**Problem to solve**
Nothing after the line with "(0.92, 0.92, 0.88))])" belongs in the copy; extract the lines below from the top through that line, pictures left out.

**Material**
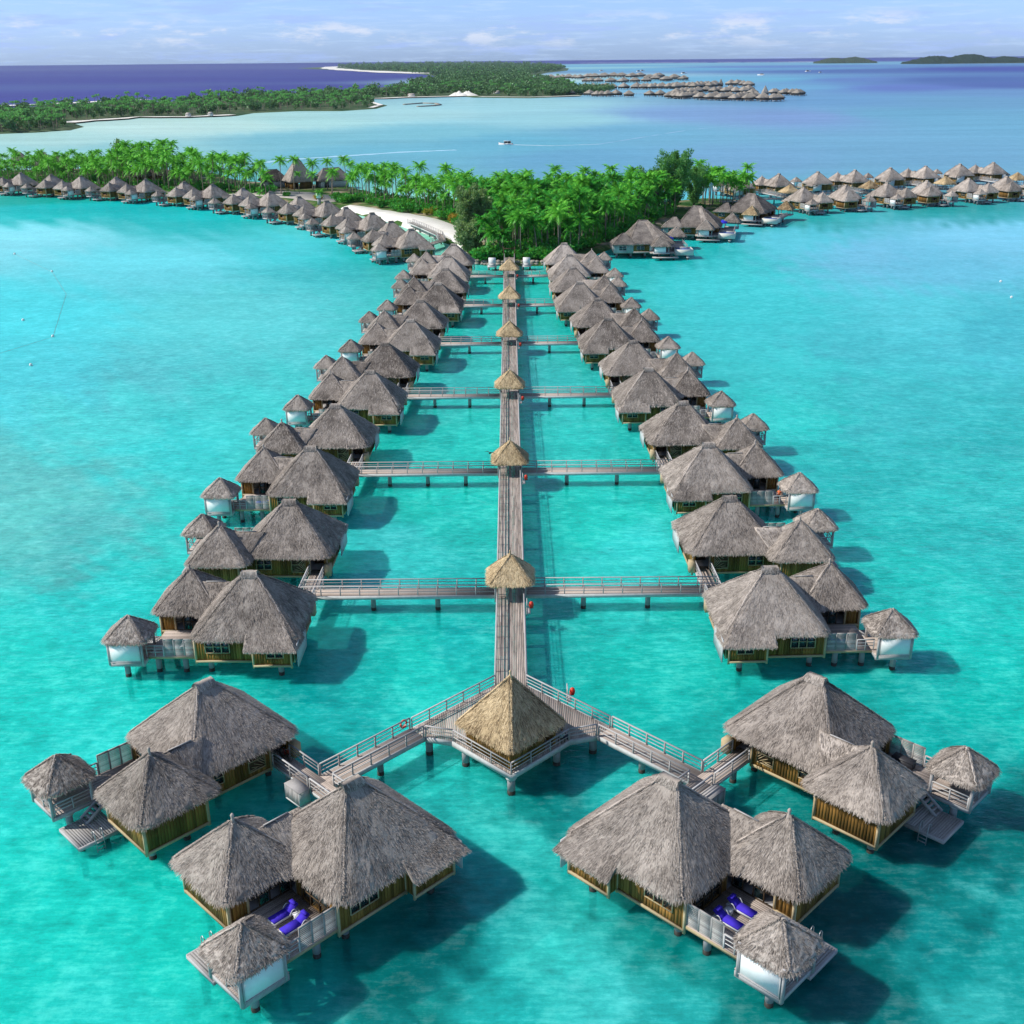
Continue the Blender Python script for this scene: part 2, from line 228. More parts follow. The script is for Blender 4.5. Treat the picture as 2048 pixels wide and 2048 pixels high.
b.bsdf(b.ramp(b.noise(o, 0.02, 6, 0.7), [(0.4, (0.04, 0.09, 0.04)), (0.62, (0.12, 0.15, 0.08)), (0.75, (0.30, 0.27, 0.20))]), 0.95, 0.05)
# seabed: pale sand with darker patches of coral and weed
b = NB('seabed'); o = b.n('TexCoord').outputs['Object']
pz = b.noise(o, 0.045, 3, 0.55); ps = b.noise(o, 0.50, 5, 0.72); pm = b.noise(o, 0.16, 4, 0.6)
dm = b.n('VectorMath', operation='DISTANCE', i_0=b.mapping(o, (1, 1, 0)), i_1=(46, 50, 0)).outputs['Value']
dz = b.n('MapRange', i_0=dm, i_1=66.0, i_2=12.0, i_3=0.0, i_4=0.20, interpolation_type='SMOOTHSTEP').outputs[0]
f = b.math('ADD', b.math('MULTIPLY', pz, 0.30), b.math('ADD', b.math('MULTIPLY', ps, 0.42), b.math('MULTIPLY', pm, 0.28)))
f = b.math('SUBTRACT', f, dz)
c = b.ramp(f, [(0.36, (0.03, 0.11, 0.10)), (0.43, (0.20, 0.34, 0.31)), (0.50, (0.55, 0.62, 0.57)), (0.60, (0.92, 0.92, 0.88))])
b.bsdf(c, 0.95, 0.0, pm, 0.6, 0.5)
# water: a tinted skin over the seabed near by, opaque coloured water far off; colour by place in the attribute wcol
b = NB('lagoon_water'); o = b.n('TexCoord').outputs['Object']
wc = b.n('Attribute', attribute_name='wcol').outputs['Color']; cl = b.n('Attribute', attribute_name='clear').outputs['Fac']
n1 = b.noise(b.mapping(o, (1, 1.9, 1)), 0.9, 4, 0.6); n2 = b.noise(b.mapping(o, (1, 1.6, 1)), 0.10, 4, 0.55); n3 = b.noise(b.mapping(o, (0.35, 1.6, 1)), 0.018, 5, 0.6)
n4 = b.noise(b.mapping(o, (0.25, 1.0, 1)), 0.0035, 5, 0.6)
hgt = b.math('ADD', b.math('MULTIPLY', n1, 0.14), b.math('ADD', b.math('MULTIPLY', n2, 0.35), b.math('MULTIPLY', n3, 0.5)))
bp = b.n('Bump', i_Height=hgt, i_Distance=1.0, i_Strength=0.85)
n5 = b.noise(b.mapping(o, (1, 1.3, 1)), 0.55, 6, 0.72); n6 = b.noise(b.mapping(o, (0.55, 2.4, 1)), 0.9, 4, 0.7)  # the stretched noise paints ripple glints into the water colour
mott = b.math('ADD', b.math('ADD', b.math('MULTIPLY', b.math('SUBTRACT', n5, 0.5), 1.5), b.math('MULTIPLY', b.math('SUBTRACT', b.noise(o, 0.16, 8, 0.78), 0.5), 1.5)), b.math('MULTIPLY', b.math('SUBTRACT', n6, 0.5), 1.05))
near = b.math('MULTIPLY', cl, 1.8, True)
mott = b.math('MULTIPLY', mott, b.math('MAXIMUM', near, 0.24))
var = b.math('ADD', b.math('ADD', 0.58, mott), b.math('ADD', b.math('MULTIPLY', n2, 0.14), b.math('ADD', b.math('MULTIPLY', n3, 0.42), b.math('MULTIPLY', n4, 0.34))))
vc = b.n('VectorMath', operation='SCALE', i_0=wc, i_Scale=var).outputs[0]
pale = b.n('VectorMath', operation='SCALE', i_0=(0.24, 0.10, 0.10), i_Scale=b.math('MAXIMUM', mott, 0.0)).outputs[0]
vc = b.n('VectorMath', operation='ADD', i_0=vc, i_1=pale).outputs[0]
dif = b.n('SubsurfaceScattering', falloff='BURLEY', i_Color=vc, i_Scale=1.0, i_Radius=(0.5, 1.1, 1.0), i_Normal=bp.outputs[0])
dif2 = b.n('BsdfDiffuse', i_Color=vc, i_Normal=bp.outputs[0])
dif = b.n('MixShader', i_0=b.math('GREATER_THAN', cl, 0.12), i_1=dif2.outputs[0], i_2=dif.outputs[0])
tr = b.n('BsdfTransparent', i_Color=(0.22, 0.94, 0.90))
m1 = b.n('MixShader', i_0=cl, i_1=dif.outputs[0], i_2=tr.outputs[0])
gl = b.n('BsdfGlossy', i_Roughness=0.11, i_Normal=bp.outputs[0], i_Color=(1, 1, 1))
fr = b.n('Fresnel', i_IOR=1.33, i_Normal=bp.outputs[0]).outputs[0]
m2 = b.n('MixShader', i_0=b.math('MINIMUM', b.math('MULTIPLY', fr, 0.8), b.math('ADD', 0.12, b.math('MULTIPLY', near, 0.16))), i_1=m1.outputs[0], i_2=gl.outputs[0])
b.L.new(m2.outputs[0], b.out.inputs[0])

# ------------------------------------------------------------------ mesh helpers
class MB:
    """collects quads and triangles; build() links them as one mesh object"""
    def __init__(s): s.v = []; s.f = []; s.m = []; s.uv = {}; s.n = 0; s.mat = 0
    def add(s, verts, faces, mat=None, uv=None):
        verts = np.asarray(verts, float); s.v.append(verts)
        base = s.n; s.n += len(verts)
        for fc in faces: s.f.append([i+base for i in fc])
        s.m += [s.mat if mat is None else mat]*len(faces)
        if uv is not None: s.uv[base] = np.asarray(uv, float)
        return s
    def box(s, x0, x1, y0, y1, z0, z1, mat=None):
        v = [(x, y, z) for z in (z0, z1) for y in (y0, y1) for x in (x0, x1)]
        return s.add(v, [(0, 2, 3, 1), (4, 5, 7, 6), (0, 1, 5, 4), (2, 6, 7, 3), (0, 4, 6, 2), (1, 3, 7, 5)], mat)
    def bar(s, a, b_, w, h=None, mat=None):
        a = np.array(a, float); b_ = np.array(b_, float); h = h or w; d = b_-a; d = d/np.linalg.norm(d)
        up = np.array((0, 0, 1.)) if abs(d[2]) < 0.9 else np.array((1., 0, 0))
        sx = np.cross(d, up); sx /= np.linalg.norm(sx); sy = np.cross(sx, d)
        v = [p+sx*i*w/2+sy*j*h/2 for p in (a, b_) for i, j in ((-1, -1), (1, -1), (1, 1), (-1, 1))]
        return s.add(v, [(0, 3, 2, 1), (4, 5, 6, 7), (0, 1, 5, 4), (1, 2, 6, 5), (2, 3, 7, 6), (3, 0, 4, 7)], mat)
    def tube(s, pts, rad, n=8, mat=None, cap=True):
        pts = [np.array(p, float) for p in pts]; k = len(pts); rad = rad if isinstance(rad, (list, tuple)) else [rad]*k
        v = []
        for i, p in enumerate(pts):
            d = pts[min(i+1, k-1)]-pts[max(i-1, 0)]; d = d/np.linalg.norm(d)
            up = np.array((0, 0, 1.)) if abs(d[2]) < 0.9 else np.array((1., 0, 0))
            sx = np.cross(d, up); sx /= np.linalg.norm(sx); sy = np.cross(sx, d)
            for j in range(n):
                a = 2*math.pi*j/n; v.append(p+(sx*math.cos(a)+sy*math.sin(a))*rad[i])
        f = [(i*n+j, i*n+(j+1) % n, (i+1)*n+(j+1) % n, (i+1)*n+j) for i in range(k-1) for j in range(n)]
        if cap: f += [tuple(range(n))[::-1], tuple((k-1)*n+j for j in range(n))]
        return s.add(v, f, mat)
    def prism(s, poly, z0, z1, mat=None):
        n = len(poly); v = [(x, y, z0) for x, y in poly]+[(x, y, z1) for x, y in poly]
        ar = sum(poly[i][0]*poly[(i+1) % n][1]-poly[(i+1) % n][0]*poly[i][1] for i in range(n))
        f = [tuple(range(n))[::-1], tuple(range(n, 2*n))]+[(i, (i+1) % n, n+(i+1) % n, n+i) for i in range(n)]
        if ar < 0: f = [t[::-1] for t in f]
        return s.add(v, f, mat)
    def mesh(s, name, mats, mir=False, smooth=False):
        V = np.concatenate(s.v) if s.v else np.zeros((0, 3)); F = s.f
        if mir: V = V*np.array((1, -1, 1)); F = [t[::-1] for t in F]
        me = bpy.data.meshes.new(name); me.vertices.add(len(V)); me.vertices.foreach_set('co', V.ravel())
        ln = np.array([len(t) for t in F], dtype=np.int32); li = np.fromiter((i for t in F for i in t), dtype=np.int32, count=int(ln.sum()))
        me.loops.add(len(li)); me.loops.foreach_set('vertex_index', li)
        me.polygons.add(len(F)); me.polygons.foreach_set('loop_start', np.concatenate(([0], np.cumsum(ln)[:-1])).astype(np.int32))
        me.polygons.foreach_set('material_index', np.array(s.m, dtype=np.int32))
        if smooth: me.polygons.foreach_set('use_smooth', np.ones(len(F), dtype=bool))
        if s.uv:
            U = np.zeros((len(V), 2))
            for b0, u in s.uv.items(): U[b0:b0+len(u)] = u
            ul = me.uv_layers.new(name='UVMap'); ul.data.foreach_set('uv', U[li].ravel())
        me.update(calc_edges=True)
        for m in ([mats] if isinstance(mats, str) else mats): me.materials.append(MATS[m])
        return me
    def build(s, name, mats, parent=None, **kw): return link(name, s.mesh(name, mats, **kw), parent)
def link(name, me, parent=None):
    o = bpy.data.objects.new(name, me); COL.objects.link(o)
    if parent is not None: o.parent = parent
    return o
def empty(name, loc=(0, 0, 0), rz=0.0):
    o = bpy.data.objects.new(name, None); o.location = loc; o.rotation_euler = (0, 0, rz); o.empty_display_size = 0.5; COL.objects.link(o); return o
def tag(o, label=None, cat=None, group=None, kind=None):
    for k, v in (('label', label), ('category', cat), ('group', group), ('kind', kind)):
        if v: o[k] = v
    return o
def copy_tree(o, parent=None):
    c = o.copy(); COL.objects.link(c)
    if parent is not None: c.parent = parent
    for ch in list(KIDS.get(o.name, [])) or list(o.children): copy_tree(ch, c)
    return c
KIDS = {}
def part(p, name, mesh, kind=None, label=None):
    o = link(name, mesh, p)
    if kind: o['kind'] = kind
    if label: o['label'] = label
    return o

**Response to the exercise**
Continue the Blender Python script for this scene: part 2, from line 228. More parts follow. The script is for Blender 4.5. Treat the picture as 2048 pixels wide and 2048 pixels high.
b.bsdf(b.ramp(b.noise(o, 0.02, 6, 0.7), [(0.4, (0.04, 0.09, 0.04)), (0.62, (0.12, 0.15, 0.08)), (0.75, (0.30, 0.27, 0.20))]), 0.95, 0.05)
# seabed: pale sand with darker patches of coral and weed
b = NB('seabed'); o = b.n('TexCoord').outputs['Object']
pz = b.noise(o, 0.045, 3, 0.55); ps = b.noise(o, 0.50, 5, 0.72); pm = b.noise(o, 0.16, 4, 0.6)
dm = b.n('VectorMath', operation='DISTANCE', i_0=b.mapping(o, (1, 1, 0)), i_1=(46, 50, 0)).outputs['Value']
dz = b.n('MapRange', i_0=dm, i_1=66.0, i_2=12.0, i_3=0.0, i_4=0.20, interpolation_type='SMOOTHSTEP').outputs[0]
f = b.math('ADD', b.math('MULTIPLY', pz, 0.30), b.math('ADD', b.math('MULTIPLY', ps, 0.42), b.math('MULTIPLY', pm, 0.28)))
f = b.math('SUBTRACT', f, dz)
c = b.ramp(f, [(0.36, (0.03, 0.11, 0.10)), (0.43, (0.20, 0.34, 0.31)), (0.50, (0.55, 0.62, 0.57)), (0.60, (0.92, 0.92, 0.88))])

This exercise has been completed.